Het misdrijf van laattijdige aangifte van faillissement zoals geregeld in artikel 489bis, 4° Sw. vereist het vervuld zijn van vier constitutieve bestanddelen:

  • qua daderschapsvereisten dient het te gaan om de bestuurder in rechte of in feite van de onderneming (art. 489bis, lid 1 Sw. juncto 489 Sw.);
  • die met een gans bijzonder opzet (moreel bestanddeel), nl. de intentie om de uitspraak van het faillissement uit te stellen;
  • de staat van faillissement (staking van betaling en (!) geschokt krediet – eerste materieel bestanddeel);
  • niet aangeeft binnen de termijn van een maand (tweede materieel bestanddeel – cf. art. XX.102 WER (voor 1 mei 2018: art. 9 Faill. W.)).

Het hier besproken cassatiearrest had betrekking op het derde bestanddeel, de staat van faillissement. Krachtens artikel XX.99 WER is er van deze ‘toestand van faillissement’ sprake wanneer de schuldenaar op duurzame wijze heeft opgehouden te betalen én (!) van wie het krediet geschokt is.

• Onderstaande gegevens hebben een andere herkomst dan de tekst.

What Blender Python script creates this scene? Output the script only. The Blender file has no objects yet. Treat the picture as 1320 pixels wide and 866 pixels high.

Aan deze dubbele voorwaarde (staking betaling en geschokt krediet) was volgens de appelrechters van het hof van beroep van Brussel voldaan (soevereine beoordeling) op 6 april 2012. Op dat moment stond er bij de eiser in cassatie (verder: ‘eiser’) een opgebouwde BTW- en vennootschapsbelastingschuld open, die – aldus het bestreden arrest – een staking van betaling en een geschokt krediet omvatte.

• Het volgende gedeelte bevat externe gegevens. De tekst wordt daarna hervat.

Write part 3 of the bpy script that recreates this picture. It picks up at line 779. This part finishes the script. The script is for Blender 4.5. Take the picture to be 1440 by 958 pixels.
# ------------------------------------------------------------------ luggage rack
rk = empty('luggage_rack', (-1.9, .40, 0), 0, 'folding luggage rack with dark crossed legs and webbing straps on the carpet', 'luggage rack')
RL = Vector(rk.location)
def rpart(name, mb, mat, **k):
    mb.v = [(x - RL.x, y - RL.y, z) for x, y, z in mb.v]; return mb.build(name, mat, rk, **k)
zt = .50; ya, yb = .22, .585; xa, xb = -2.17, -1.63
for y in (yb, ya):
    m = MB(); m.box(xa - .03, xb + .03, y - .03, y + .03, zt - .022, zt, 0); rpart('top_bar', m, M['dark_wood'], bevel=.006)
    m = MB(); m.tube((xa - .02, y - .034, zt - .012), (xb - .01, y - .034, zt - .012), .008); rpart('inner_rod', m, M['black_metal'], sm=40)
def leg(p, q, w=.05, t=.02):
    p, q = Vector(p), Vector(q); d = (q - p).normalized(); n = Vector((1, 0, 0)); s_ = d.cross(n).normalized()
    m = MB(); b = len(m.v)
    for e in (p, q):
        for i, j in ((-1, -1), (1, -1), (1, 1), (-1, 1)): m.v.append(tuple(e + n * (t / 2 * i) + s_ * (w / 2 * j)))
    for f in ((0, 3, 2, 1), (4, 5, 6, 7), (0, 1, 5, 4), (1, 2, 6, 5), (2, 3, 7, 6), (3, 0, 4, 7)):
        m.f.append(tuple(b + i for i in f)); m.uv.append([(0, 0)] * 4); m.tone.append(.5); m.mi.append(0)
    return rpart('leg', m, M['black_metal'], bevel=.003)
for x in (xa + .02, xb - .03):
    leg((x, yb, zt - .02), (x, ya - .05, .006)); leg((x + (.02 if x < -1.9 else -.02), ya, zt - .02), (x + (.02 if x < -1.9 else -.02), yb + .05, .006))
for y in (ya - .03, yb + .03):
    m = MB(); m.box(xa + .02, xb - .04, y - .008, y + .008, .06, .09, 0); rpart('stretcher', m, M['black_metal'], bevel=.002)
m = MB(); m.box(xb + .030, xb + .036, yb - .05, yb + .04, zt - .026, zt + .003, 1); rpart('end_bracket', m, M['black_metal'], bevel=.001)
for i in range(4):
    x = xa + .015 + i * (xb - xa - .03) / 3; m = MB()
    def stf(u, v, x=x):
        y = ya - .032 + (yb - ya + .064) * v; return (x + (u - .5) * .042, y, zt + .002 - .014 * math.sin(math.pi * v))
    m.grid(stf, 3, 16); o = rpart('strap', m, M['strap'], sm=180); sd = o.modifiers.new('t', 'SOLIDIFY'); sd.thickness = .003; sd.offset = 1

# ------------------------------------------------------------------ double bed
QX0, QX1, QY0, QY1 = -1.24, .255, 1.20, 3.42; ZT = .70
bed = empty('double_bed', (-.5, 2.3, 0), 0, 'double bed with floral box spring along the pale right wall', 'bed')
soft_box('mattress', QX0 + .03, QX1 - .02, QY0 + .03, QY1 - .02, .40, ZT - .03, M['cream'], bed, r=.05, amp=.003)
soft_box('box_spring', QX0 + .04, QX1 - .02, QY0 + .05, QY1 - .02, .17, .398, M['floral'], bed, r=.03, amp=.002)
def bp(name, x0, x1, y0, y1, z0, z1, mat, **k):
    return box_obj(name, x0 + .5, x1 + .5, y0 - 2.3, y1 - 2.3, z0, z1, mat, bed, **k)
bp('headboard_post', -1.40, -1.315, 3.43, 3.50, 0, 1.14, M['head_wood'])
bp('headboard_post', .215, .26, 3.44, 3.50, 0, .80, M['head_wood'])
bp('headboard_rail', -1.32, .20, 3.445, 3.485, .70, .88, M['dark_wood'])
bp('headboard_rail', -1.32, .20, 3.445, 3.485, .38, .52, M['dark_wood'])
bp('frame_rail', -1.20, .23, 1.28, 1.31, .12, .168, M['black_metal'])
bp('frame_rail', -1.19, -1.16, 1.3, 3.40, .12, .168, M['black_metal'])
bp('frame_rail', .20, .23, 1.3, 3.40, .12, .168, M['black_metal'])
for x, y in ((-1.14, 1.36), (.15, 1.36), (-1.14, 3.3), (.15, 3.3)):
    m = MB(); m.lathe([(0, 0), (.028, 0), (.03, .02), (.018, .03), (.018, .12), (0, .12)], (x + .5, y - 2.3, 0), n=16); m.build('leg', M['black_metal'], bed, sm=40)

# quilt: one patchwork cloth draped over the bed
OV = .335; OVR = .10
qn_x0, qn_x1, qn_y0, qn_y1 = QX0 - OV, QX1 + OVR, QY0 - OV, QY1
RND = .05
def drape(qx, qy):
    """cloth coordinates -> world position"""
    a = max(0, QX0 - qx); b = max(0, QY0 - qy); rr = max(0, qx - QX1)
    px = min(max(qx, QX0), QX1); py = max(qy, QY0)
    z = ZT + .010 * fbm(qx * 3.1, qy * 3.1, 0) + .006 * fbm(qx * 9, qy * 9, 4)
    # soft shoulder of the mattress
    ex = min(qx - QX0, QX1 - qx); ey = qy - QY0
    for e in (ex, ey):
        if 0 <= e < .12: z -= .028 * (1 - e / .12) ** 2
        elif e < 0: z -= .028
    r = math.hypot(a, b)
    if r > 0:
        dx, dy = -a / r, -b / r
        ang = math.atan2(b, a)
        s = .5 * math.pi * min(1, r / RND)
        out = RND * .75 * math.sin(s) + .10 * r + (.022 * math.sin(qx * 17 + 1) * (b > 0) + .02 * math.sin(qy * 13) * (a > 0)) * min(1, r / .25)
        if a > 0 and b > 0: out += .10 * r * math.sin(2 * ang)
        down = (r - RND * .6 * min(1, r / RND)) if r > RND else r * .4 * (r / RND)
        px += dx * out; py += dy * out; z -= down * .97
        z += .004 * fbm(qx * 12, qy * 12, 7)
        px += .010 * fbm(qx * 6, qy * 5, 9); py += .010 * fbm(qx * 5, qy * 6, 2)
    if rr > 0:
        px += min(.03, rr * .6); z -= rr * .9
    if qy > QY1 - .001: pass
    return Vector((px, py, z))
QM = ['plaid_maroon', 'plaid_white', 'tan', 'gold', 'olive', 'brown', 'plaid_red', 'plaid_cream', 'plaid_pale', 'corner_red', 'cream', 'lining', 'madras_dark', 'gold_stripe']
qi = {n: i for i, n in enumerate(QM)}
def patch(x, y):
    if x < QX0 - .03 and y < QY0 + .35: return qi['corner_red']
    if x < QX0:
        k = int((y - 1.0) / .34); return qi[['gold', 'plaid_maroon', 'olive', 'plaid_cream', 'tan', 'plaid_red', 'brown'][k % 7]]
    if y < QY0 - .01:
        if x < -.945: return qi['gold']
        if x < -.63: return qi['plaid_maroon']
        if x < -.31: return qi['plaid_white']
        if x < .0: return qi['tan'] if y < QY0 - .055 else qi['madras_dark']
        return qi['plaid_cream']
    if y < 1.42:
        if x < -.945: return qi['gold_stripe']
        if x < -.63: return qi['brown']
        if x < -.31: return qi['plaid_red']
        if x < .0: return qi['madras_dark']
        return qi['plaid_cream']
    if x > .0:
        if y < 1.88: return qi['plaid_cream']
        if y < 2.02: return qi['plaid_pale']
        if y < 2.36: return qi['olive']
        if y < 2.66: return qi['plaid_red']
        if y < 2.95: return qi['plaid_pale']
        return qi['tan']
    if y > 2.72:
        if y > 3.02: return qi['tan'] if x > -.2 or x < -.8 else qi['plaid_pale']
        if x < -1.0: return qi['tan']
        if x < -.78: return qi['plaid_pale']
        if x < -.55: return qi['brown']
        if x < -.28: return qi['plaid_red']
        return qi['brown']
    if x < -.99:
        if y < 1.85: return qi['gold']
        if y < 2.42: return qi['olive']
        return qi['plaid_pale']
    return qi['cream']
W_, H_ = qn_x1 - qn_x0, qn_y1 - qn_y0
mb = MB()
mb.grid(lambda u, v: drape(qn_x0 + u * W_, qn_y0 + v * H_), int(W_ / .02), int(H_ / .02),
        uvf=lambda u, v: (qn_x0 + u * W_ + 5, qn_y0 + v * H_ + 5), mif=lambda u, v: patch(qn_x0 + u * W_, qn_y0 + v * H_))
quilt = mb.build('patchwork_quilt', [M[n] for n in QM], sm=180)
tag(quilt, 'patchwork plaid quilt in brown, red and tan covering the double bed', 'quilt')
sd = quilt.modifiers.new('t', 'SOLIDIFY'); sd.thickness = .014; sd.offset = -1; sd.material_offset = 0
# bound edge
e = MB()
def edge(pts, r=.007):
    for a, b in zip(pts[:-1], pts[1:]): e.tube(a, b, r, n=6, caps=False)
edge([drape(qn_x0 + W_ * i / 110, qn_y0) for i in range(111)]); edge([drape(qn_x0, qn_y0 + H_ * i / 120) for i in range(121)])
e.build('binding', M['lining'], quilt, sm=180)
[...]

Het feit dat deze belastingschulden volgens het oordeel van de appelrechters tegen beter weten in werden betwist door eiser, en dat er over deze betwisting pas een einduitspraak viel in 2015, belette volgens hen niet dat de werkelijke toestand van de opgebouwde schulden (en dus van faillissement) reeds in 2012 bestond.

Het Hof van Cassatie oordeelde dat de appelrechters daarmee hun beslissing i.v.m. de staat van faillissement naar recht hadden verantwoord. Het Hof besliste dat de strafrechter bij de beoordeling van de staat van faillissement ook rekening mag houden met een openstaande belastingschuld die nog wordt betwist, maar waarvan hij oordeelt dat de betwisting niet ernstig is. Wat deze laatste zinssnede ‘niet ernstige betwisting’ dan weer inhoudt, is niet geheel duidelijk maar behoort in elk geval tot de soevereine beoordeling van de feitenrechter.

Hoe dan ook onthouden we dat het louter betwisten van een schuld niet altijd verhindert dat bij staking van betaling en een geschokt krediet, tijdig aangifte van het faillissement moet gebeuren. Bij niet ernstige betwistingen is het ook volgens het Hof van Cassatie too little too late en kan een vervolging en veroordeling volgen op basis art. 489bis, 4° Sw.